■ STATED GOAL: Transcribe each of the records below exactly, excluding all pictures.

[Start]

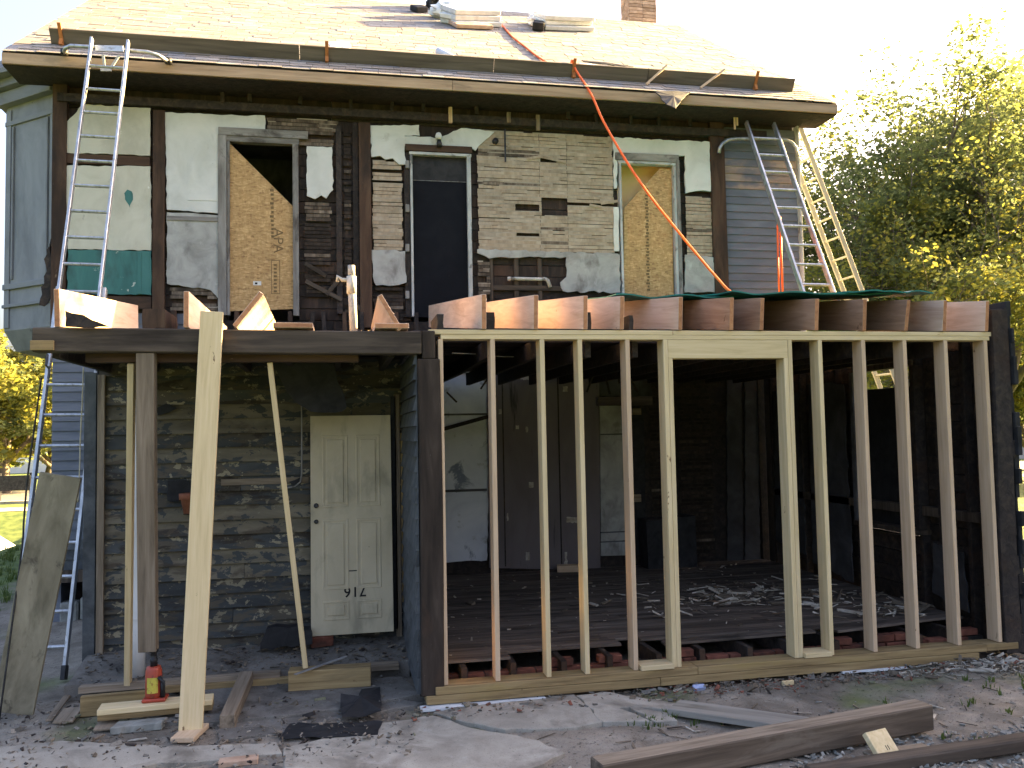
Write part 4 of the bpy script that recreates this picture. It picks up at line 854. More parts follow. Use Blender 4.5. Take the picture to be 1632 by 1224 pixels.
# green roof sheets over the rafters
def sheet(x0, x1, y0, y1, dz, lbl, seed):
    r = random.Random(seed); mb = MB(); nx, ny = 26, 12; base = TOPZ+RH+.006
    top = []
    for k, off in ((0, .012), (1, 0)):
        for j in range(ny+1):
            for i in range(nx+1):
                u, v = i/nx, j/ny; x = x0+(x1-x0)*u; y = y0+(y1-y0)*v+.05*math.sin(u*6+seed)*(1-v)
                zz = base+(y-EOV)*pit+dz+.010+.008*math.sin(u*14+seed)+off + (.02*abs(math.sin(u*9+seed)) if j == 0 else 0)
                mb.v.append((x, y, zz))
    n1 = (nx+1)*(ny+1)
    for j in range(ny):
        for i in range(nx):
            a = j*(nx+1)+i; mb.f.append((a, a+1, a+nx+2, a+nx+1)); mb.f.append((n1+a+nx+1, n1+a+nx+2, n1+a+1, n1+a)); mb.mi += [0, 0]
    ring = [i for i in range(nx+1)]+[j*(nx+1)+nx for j in range(1, ny+1)]+[ny*(nx+1)+i for i in range(nx-1, -1, -1)]+[j*(nx+1) for j in range(ny-1, 0, -1)]
    for a, b in zip(ring, ring[1:]+ring[:1]): mb.f.append((a, n1+a, n1+b, b)); mb.mi.append(0)
    o = mb.build('roof_sheet', TARP); tag(o, lbl, 'roof sheet', 'green roof sheets on the rafters')
sheet(1.62, 3.0, .55, 3.95, .0, 'green roof sheet on the rafters left of the orange cord', 1)
sheet(2.55, 4.1, .16, 3.95, .025, 'green roof sheet on the rafters under the ladder feet', 2)
sheet(3.6, 4.45, .10, 3.95, .05, 'narrow green roof sheet on the rafters at the right end', 3)

# ================================================================== LEFT PORCH RECESS
beam = lumber('porch_beam', (-2.94, .05, 2.640), (-.17, .05, 2.628), .175, .14, W_DARKOLD, None, xdir=(0, 0, 1), bevel=.008, wob=.004); tag(beam, 'long sooty old beam carried by props over the recess', 'beam')
o = lumber('beam_end_block', (-2.945, -.03, 2.60), (-2.79, -.03, 2.60), .07, .02, W_PT, None, xdir=(0, 0, 1)); tag(o, 'pale block nailed to the left end of the old beam', 'block')
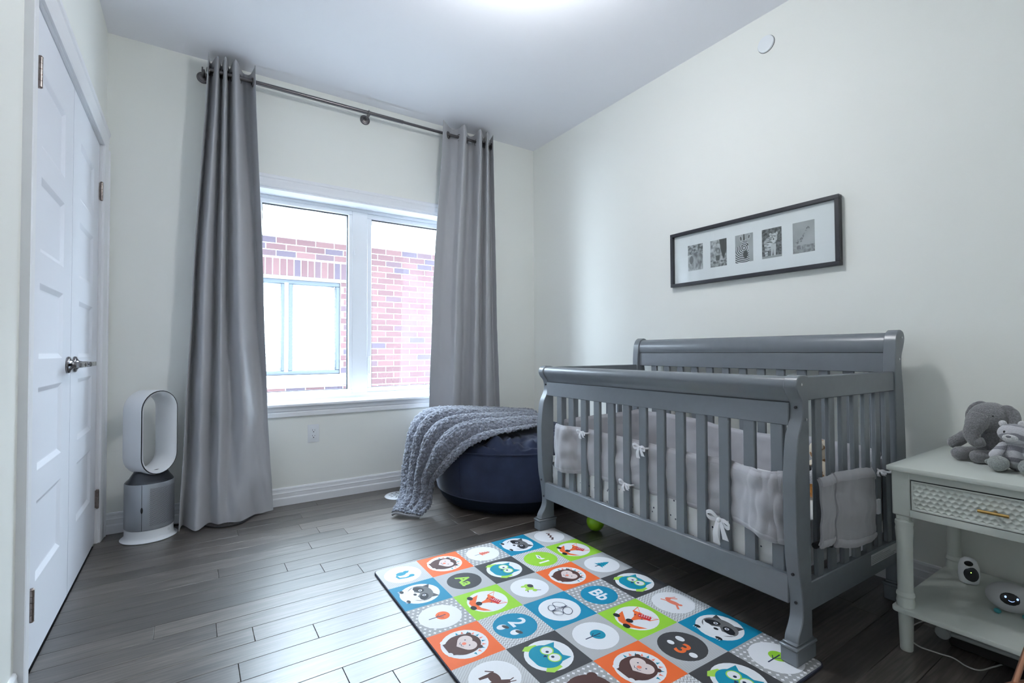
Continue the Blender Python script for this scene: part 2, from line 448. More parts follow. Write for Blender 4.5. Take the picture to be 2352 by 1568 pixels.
# baseboards
BP = [(0,0),(.016,0),(.016,.042),(.0145,.047),(.0115,.05),(.0115,.072),(.013,.076),(.010,.082),(.0085,.094),(.009,.1),(.006,.108),(0,.11)]
struct(MB().prism([(YW-d, z) for d, z in BP], 'x', XL, XR).build('baseboard_window', trim_m, fixn=True))
struct(MB().prism([(XR-d, z) for d, z in BP], 'y', YB, YW-.016).build('baseboard_right', trim_m, fixn=True))
struct(MB().prism([(XL+d, z) for d, z in BP], 'y', YB, 1.828).build('baseboard_left', trim_m, fixn=True))
o = struct(MB().prism([(XL+d, z) for d, z in BP], 'y', 3.332, YW-.016).build('baseboard_corner', trim_m, fixn=True))
struct(MB().prism([(YB+d, z) for d, z in BP], 'x', XL+.016, XR-.016).build('baseboard_back', trim_m, fixn=True))

# window casing, stool and apron
def casing_prof(w):   # (across from outer edge to inner edge, thickness)
    return [(0,0),(0,.020),(.006,.022),(.018,.020),(.024,.015),(.030,.017),(.036,.0165),(w-.018,.012),(w-.010,.012),(w,.009),(w,0)]
tr = struct(empty('trim_1', (0,0,0)))
CW = .075
MB().prism([(YW-t, OZ1+CW-a) for a, t in casing_prof(CW)], 'x', OX0-CW, OX1+CW).build('head_casing', trim_m, tr, fixn=True)
MB().prism([(OX0-CW+a, YW-t) for a, t in casing_prof(CW)], 'z', .60, OZ1).build('side_casing', trim_m, tr, fixn=True)
MB().prism([(OX1+CW-a, YW-t) for a, t in casing_prof(CW)], 'z', .60, OZ1).build('side_casing', trim_m, tr, fixn=True)
MB().prism([(YW+.13, .615), (YW-.030, .615), (YW-.036, .622), (YW-.036, .634), (YW-.030, .64), (YW+.13, .64)], 'x', OX0+.002, OX1-.002).build('sill_ledge', trim_m, tr, fixn=True)
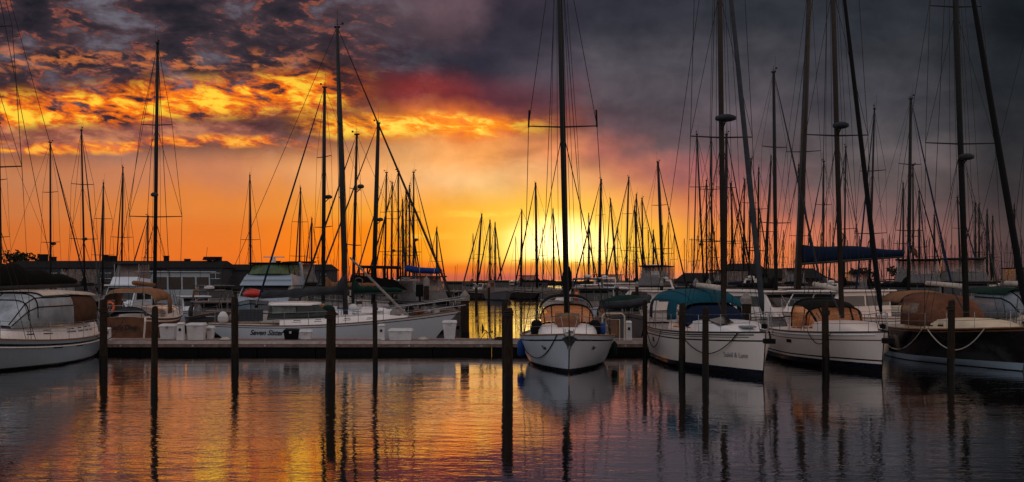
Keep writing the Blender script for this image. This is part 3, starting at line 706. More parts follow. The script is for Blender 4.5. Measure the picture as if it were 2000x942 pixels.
part('hood_trim', M['blackcanvas'], t, lambda b: [b.tube([(x,) + q[1:] for q in arch(x, w_, z0, z1, 0, 180, 14, .5, .015)], .045, 5) for x, w_, z0, z1 in (dst[1], dst[3])])
rig(t, h, .585, 18.8, 1.80, lean_of(rz, -.46), ((.41, 1.22), (.75, 1.0)), M['alu_warm'], .105, 'furl', M['blackcanvas'], .075, 2, .012, radar=(9.0, .30, 1), lines=5)
boom(t, h, .585, 2.88, 3.0, 3.08, M['sailcloth'], .10)
part('boom_vang', M['alu'], t, lambda b: b.tube([(h.x(.585) - .1, 0, 1.95), (h.x(.585) - 1.2, 0, 2.8)], .035, 6))
lifelines(t, h, .03, .94, 8, .64)
part('outboard_motor', M['blackcanvas'], t, lambda b: (b.box(-4.6, -4.25, .95, 1.25, 1.75, 2.15), b.box(-4.5, -4.4, 1.05, 1.15, 1.2, 1.76)), bevel=.06)
part('anchor', M['blackcanvas'], t, lambda b: (b.tube([(L / 2 - .5, 0, 1.52), (L / 2 + .35, 0, 1.48), (L / 2 + .45, 0, 1.2)], .035, 6), b.box(L / 2 + .15, L / 2 + .5, -.16, .16, 1.08, 1.26)), bevel=.03)
part('hull_window', M['darkglass'], t, lambda b: b.hexa([h.side(.42, .66, .02, -1), h.side(.47, .66, .02, -1), h.side(.47, .76, .02, -1), h.side(.42, .76, .02, -1)] + [h.side(.42, .66, -.02, -1), h.side(.47, .66, -.02, -1), h.side(.47, .76, -.02, -1), h.side(.42, .76, -.02, -1)]))
mooring_swag(wpt(t, h.side(.64, 1.0, .03, -1)), wpt(t, h.side(.78, 1.0, .03, -1)), .42, .016, M['darkrope'], 'dark rope looping at the rail of the white sailboat with tan hood')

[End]

■ EXERCISE ANSWER:
Write part 4 of the bpy script that recreates this picture. It picks up at line 854. More parts follow. Use Blender 4.5. Take the picture to be 1632 by 1224 pixels.
# green roof sheets over the rafters
def sheet(x0, x1, y0, y1, dz, lbl, seed):
    r = random.Random(seed); mb = MB(); nx, ny = 26, 12; base = TOPZ+RH+.006
    top = []
    for k, off in ((0, .012), (1, 0)):
        for j in range(ny+1):
            for i in range(nx+1):
                u, v = i/nx, j/ny; x = x0+(x1-x0)*u; y = y0+(y1-y0)*v+.05*math.sin(u*6+seed)*(1-v)
                zz = base+(y-EOV)*pit+dz+.010+.008*math.sin(u*14+seed)+off + (.02*abs(math.sin(u*9+seed)) if j == 0 else 0)
                mb.v.append((x, y, zz))
    n1 = (nx+1)*(ny+1)
    for j in range(ny):
        for i in range(nx):
            a = j*(nx+1)+i; mb.f.append((a, a+1, a+nx+2, a+nx+1)); mb.f.append((n1+a+nx+1, n1+a+nx+2, n1+a+1, n1+a)); mb.mi += [0, 0]
    ring = [i for i in range(nx+1)]+[j*(nx+1)+nx for j in range(1, ny+1)]+[ny*(nx+1)+i for i in range(nx-1, -1, -1)]+[j*(nx+1) for j in range(ny-1, 0, -1)]
    for a, b in zip(ring, ring[1:]+ring[:1]): mb.f.append((a, n1+a, n1+b, b)); mb.mi.append(0)
    o = mb.build('roof_sheet', TARP); tag(o, lbl, 'roof sheet', 'green roof sheets on the rafters')
sheet(1.62, 3.0, .55, 3.95, .0, 'green roof sheet on the rafters left of the orange cord', 1)
sheet(2.55, 4.1, .16, 3.95, .025, 'green roof sheet on the rafters under the ladder feet', 2)
sheet(3.6, 4.45, .10, 3.95, .05, 'narrow green roof sheet on the rafters at the right end', 3)

# ================================================================== LEFT PORCH RECESS
beam = lumber('porch_beam', (-2.94, .05, 2.640), (-.17, .05, 2.628), .175, .14, W_DARKOLD, None, xdir=(0, 0, 1), bevel=.008, wob=.004); tag(beam, 'long sooty old beam carried by props over the recess', 'beam')
o = lumber('beam_end_block', (-2.945, -.03, 2.60), (-2.79, -.03, 2.60), .07, .02, W_PT, None, xdir=(0, 0, 1)); tag(o, 'pale block nailed to the left end of the old beam', 'block')
Continue the Blender Python script for this scene: part 2, from line 448. More parts follow. Write for Blender 4.5. Take the picture to be 2352 by 1568 pixels.
# baseboards
BP = [(0,0),(.016,0),(.016,.042),(.0145,.047),(.0115,.05),(.0115,.072),(.013,.076),(.010,.082),(.0085,.094),(.009,.1),(.006,.108),(0,.11)]
struct(MB().prism([(YW-d, z) for d, z in BP], 'x', XL, XR).build('baseboard_window', trim_m, fixn=True))
struct(MB().prism([(XR-d, z) for d, z in BP], 'y', YB, YW-.016).build('baseboard_right', trim_m, fixn=True))
struct(MB().prism([(XL+d, z) for d, z in BP], 'y', YB, 1.828).build('baseboard_left', trim_m, fixn=True))
o = struct(MB().prism([(XL+d, z) for d, z in BP], 'y', 3.332, YW-.016).build('baseboard_corner', trim_m, fixn=True))
struct(MB().prism([(YB+d, z) for d, z in BP], 'x', XL+.016, XR-.016).build('baseboard_back', trim_m, fixn=True))

# window casing, stool and apron
def casing_prof(w):   # (across from outer edge to inner edge, thickness)
    return [(0,0),(0,.020),(.006,.022),(.018,.020),(.024,.015),(.030,.017),(.036,.0165),(w-.018,.012),(w-.010,.012),(w,.009),(w,0)]
tr = struct(empty('trim_1', (0,0,0)))
CW = .075
MB().prism([(YW-t, OZ1+CW-a) for a, t in casing_prof(CW)], 'x', OX0-CW, OX1+CW).build('head_casing', trim_m, tr, fixn=True)
MB().prism([(OX0-CW+a, YW-t) for a, t in casing_prof(CW)], 'z', .60, OZ1).build('side_casing', trim_m, tr, fixn=True)
MB().prism([(OX1+CW-a, YW-t) for a, t in casing_prof(CW)], 'z', .60, OZ1).build('side_casing', trim_m, tr, fixn=True)
MB().prism([(YW+.13, .615), (YW-.030, .615), (YW-.036, .622), (YW-.036, .634), (YW-.030, .64), (YW+.13, .64)], 'x', OX0+.002, OX1-.002).build('sill_ledge', trim_m, tr, fixn=True)
Keep writing the Blender script for this image. This is part 3, starting at line 706. More parts follow. The script is for Blender 4.5. Measure the picture as if it were 2000x942 pixels.
part('hood_trim', M['blackcanvas'], t, lambda b: [b.tube([(x,) + q[1:] for q in arch(x, w_, z0, z1, 0, 180, 14, .5, .015)], .045, 5) for x, w_, z0, z1 in (dst[1], dst[3])])
rig(t, h, .585, 18.8, 1.80, lean_of(rz, -.46), ((.41, 1.22), (.75, 1.0)), M['alu_warm'], .105, 'furl', M['blackcanvas'], .075, 2, .012, radar=(9.0, .30, 1), lines=5)
boom(t, h, .585, 2.88, 3.0, 3.08, M['sailcloth'], .10)
part('boom_vang', M['alu'], t, lambda b: b.tube([(h.x(.585) - .1, 0, 1.95), (h.x(.585) - 1.2, 0, 2.8)], .035, 6))
lifelines(t, h, .03, .94, 8, .64)
part('outboard_motor', M['blackcanvas'], t, lambda b: (b.box(-4.6, -4.25, .95, 1.25, 1.75, 2.15), b.box(-4.5, -4.4, 1.05, 1.15, 1.2, 1.76)), bevel=.06)
part('anchor', M['blackcanvas'], t, lambda b: (b.tube([(L / 2 - .5, 0, 1.52), (L / 2 + .35, 0, 1.48), (L / 2 + .45, 0, 1.2)], .035, 6), b.box(L / 2 + .15, L / 2 + .5, -.16, .16, 1.08, 1.26)), bevel=.03)
part('hull_window', M['darkglass'], t, lambda b: b.hexa([h.side(.42, .66, .02, -1), h.side(.47, .66, .02, -1), h.side(.47, .76, .02, -1), h.side(.42, .76, .02, -1)] + [h.side(.42, .66, -.02, -1), h.side(.47, .66, -.02, -1), h.side(.47, .76, -.02, -1), h.side(.42, .76, -.02, -1)]))
mooring_swag(wpt(t, h.side(.64, 1.0, .03, -1)), wpt(t, h.side(.78, 1.0, .03, -1)), .42, .016, M['darkrope'], 'dark rope looping at the rail of the white sailboat with tan hood')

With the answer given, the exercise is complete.